We are in trouble if it is the Sweden Democrats — acting in the idea-tradition that female emancipation has hardly been high on their the agenda — who will plead the cause of enlightenment and of gender equality, while supposedly enlightened representatives of the media, the scientific community, and politics are unable to sort through the arguments, but instead with their silence are selling out libertarian values and pretending that everyone agrees on them, just to show how much they are opposed to SD.

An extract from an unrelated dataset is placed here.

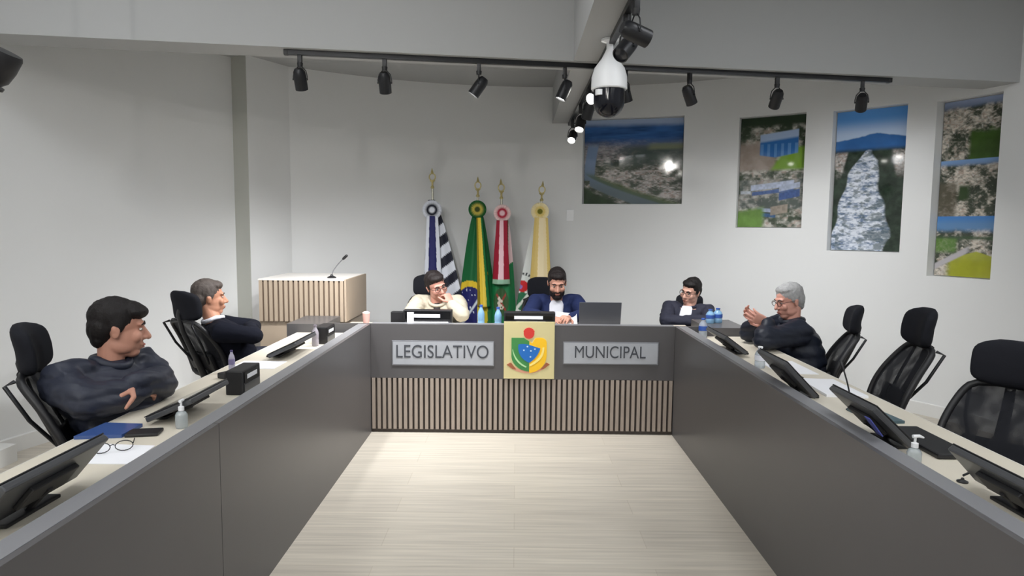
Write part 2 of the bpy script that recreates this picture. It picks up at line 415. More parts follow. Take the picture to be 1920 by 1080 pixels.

The reactions to the populist parties in Europe are often emotional in this way. When, for example, they talk about the Islamization of Europe and the radicalization of Islam, you never get a clear vision whether they should keep quiet because they are factually wrong, or because they are factually right. Anything that is related to ethnic groups other than their own must simply never become a worry, even if it happens to be worrisome. If it does, the root of the worry must be located in one’s own group’s attitudes, never in the attitude of the minority. This may be right in order to avoid fragmentation and to prevent exposed groups from feeling unwelcome in their country of residence, but it will not promote a reasonable debate about the changes in society.

For my part, I oppose the influence that ideas held by any conservative religion concerning the relationship between the sexes, or regarding blasphemy and God’s role in society, might have on the liberal norms Sweden has painstakingly created for itself. It matters not at all if Jimmie Åkesson is of the same opinion. It is more important not to desert those who have fled from religious oppression by trivializing the practice of values causing repression and calling it tolerance, tradition, and warm religiosity.

It is increasingly common to regard the Muslims as an ethnic group, as the Sweden Democrats [the writer here is mistaken — translator], official Sweden, and some Muslims seem to do. But religion is something you choose. Muslims in Sweden are a group that also contains people who do not believe in God and people who devote their lives to fighting Islam.

To ethnify religions leads to errors, but fits the needs of the nationalists, the benevolent cultural relativists, and blunt statistics. It is also an excellent tactic for those who want to protect their doctrine from criticism to call criticism racism.